_Your task_
All of the material should be reproduced exactly, with pictures left out.
#### Data excerpt ####
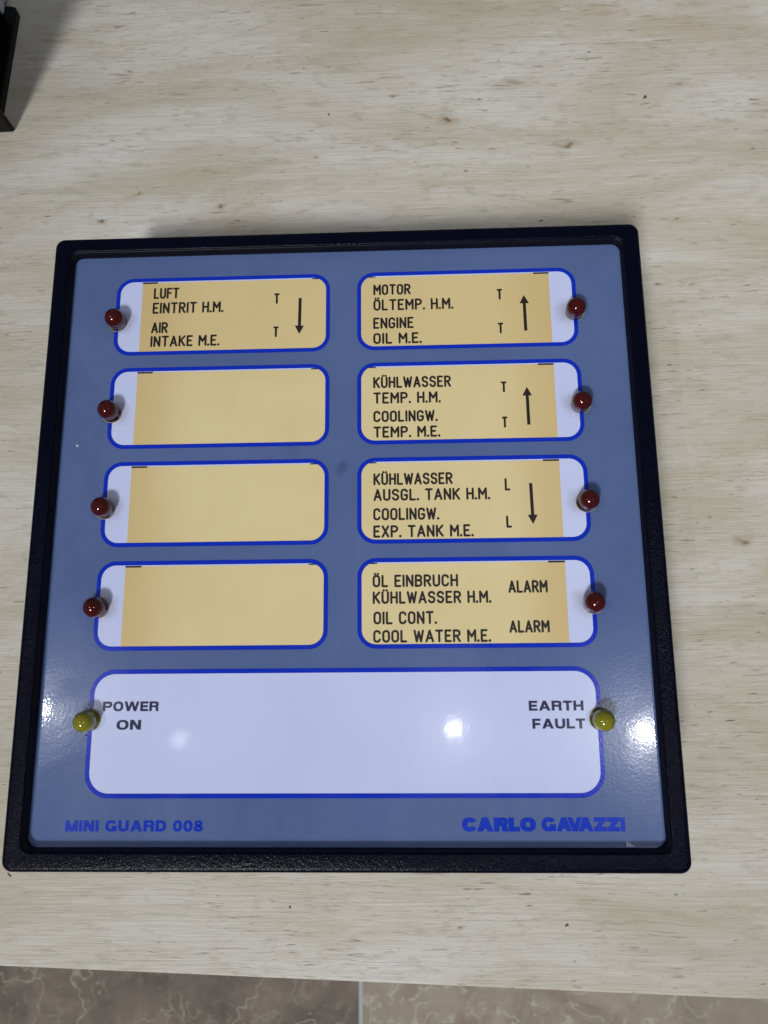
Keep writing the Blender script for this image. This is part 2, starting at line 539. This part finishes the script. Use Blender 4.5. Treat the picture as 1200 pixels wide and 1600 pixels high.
# instrument
bez = Mat("black_grained_plastic", (0.0012, 0.0019, 0.009, 1), 0.2, 0.10)
g1 = bez.noise(bez.mapped((1, 1, 1)), 1500, 3, 0.6)
g2 = bez.noise(bez.mapped((1, 1, 1), rot=(0, 0, 0.6)), 620, 2, 0.6, 0.5)
bez.bump(bez.math('ADD', g1, bez.math('MULTIPLY', g2, 0.8)), 0.36, 0.0004)
bez.rough(bez.ramp(bez.noise(bez.co(), 30, 4), [(0.35, (.16,) * 3), (0.65, (.24,) * 3)]))
wall_m = Mat("black_smooth_plastic", srgb(9, 10, 22), 0.38, 0.22)
hous = Mat("black_housing_plastic", srgb(18, 18, 22), 0.5, 0.4)

def film(name, col, rough=0.15):
    """printed glossy film: slight orange peel, wiped smears and a few dust specks"""
    m = Mat(name, col, rough, 0.32)
    peel = m.noise(m.co(), 1250, 1, 0.5)
    broad = m.noise(m.co(), 120, 2, 0.5)
    bp = m.bump(m.math('ADD', peel, m.math('MULTIPLY', broad, 1.5)), 0.065, 0.0002)
    m.set("Coat Weight", 0.22)
    m.set("Coat Roughness", 0.05)
    cb = m.n("ShaderNodeBump")
    cb.inputs["Strength"].default_value = 0.03
    cb.inputs["Distance"].default_value = 0.0002
    m.link(peel, cb.inputs["Height"])
    m.link(cb.outputs[0], m.b.inputs["Coat Normal"])
    sm = m.noise(m.mapped((1, 0.5, 1), rot=(0, 0, .5)), 42, 5, 0.65, 1.2)
    m.rough(m.ramp(sm, [(0.32, (rough * .75,) * 3), (0.68, (rough * 1.7,) * 3)]))
    return m
def dusty(m, col, amount=1.0):
    d = m.voro(m.mapped((85, 85, 85)), 1.0)
    sel = m.step(m.noise(m.mapped((60, 60, 60)), 1.0, 1), 0.71, 0.74)
    k = m.math('MULTIPLY', m.math('MULTIPLY', m.step(d.outputs["Distance"], 0.055, 0.03), sel), amount)
    return m.mix(k, col, srgb(225, 228, 235))
plate_m = film("slate_blue_film", srgb(92, 110, 163))
pv = plate_m.noise(plate_m.mapped((1, 1, 1)), 26, 4, 0.6, 0.6)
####
_Final result_
Keep writing the Blender script for this image. This is part 2, starting at line 539. This part finishes the script. Use Blender 4.5. Treat the picture as 1200 pixels wide and 1600 pixels high.
# instrument
bez = Mat("black_grained_plastic", (0.0012, 0.0019, 0.009, 1), 0.2, 0.10)
g1 = bez.noise(bez.mapped((1, 1, 1)), 1500, 3, 0.6)
g2 = bez.noise(bez.mapped((1, 1, 1), rot=(0, 0, 0.6)), 620, 2, 0.6, 0.5)
bez.bump(bez.math('ADD', g1, bez.math('MULTIPLY', g2, 0.8)), 0.36, 0.0004)
bez.rough(bez.ramp(bez.noise(bez.co(), 30, 4), [(0.35, (.16,) * 3), (0.65, (.24,) * 3)]))
wall_m = Mat("black_smooth_plastic", srgb(9, 10, 22), 0.38, 0.22)
hous = Mat("black_housing_plastic", srgb(18, 18, 22), 0.5, 0.4)

def film(name, col, rough=0.15):
    """printed glossy film: slight orange peel, wiped smears and a few dust specks"""
    m = Mat(name, col, rough, 0.32)
    peel = m.noise(m.co(), 1250, 1, 0.5)
    broad = m.noise(m.co(), 120, 2, 0.5)
    bp = m.bump(m.math('ADD', peel, m.math('MULTIPLY', broad, 1.5)), 0.065, 0.0002)
    m.set("Coat Weight", 0.22)
    m.set("Coat Roughness", 0.05)
    cb = m.n("ShaderNodeBump")
    cb.inputs["Strength"].default_value = 0.03
    cb.inputs["Distance"].default_value = 0.0002
    m.link(peel, cb.inputs["Height"])
    m.link(cb.outputs[0], m.b.inputs["Coat Normal"])
    sm = m.noise(m.mapped((1, 0.5, 1), rot=(0, 0, .5)), 42, 5, 0.65, 1.2)
    m.rough(m.ramp(sm, [(0.32, (rough * .75,) * 3), (0.68, (rough * 1.7,) * 3)]))
    return m
def dusty(m, col, amount=1.0):
    d = m.voro(m.mapped((85, 85, 85)), 1.0)
    sel = m.step(m.noise(m.mapped((60, 60, 60)), 1.0, 1), 0.71, 0.74)
    k = m.math('MULTIPLY', m.math('MULTIPLY', m.step(d.outputs["Distance"], 0.055, 0.03), sel), amount)
    return m.mix(k, col, srgb(225, 228, 235))
plate_m = film("slate_blue_film", srgb(92, 110, 163))
pv = plate_m.noise(plate_m.mapped((1, 1, 1)), 26, 4, 0.6, 0.6)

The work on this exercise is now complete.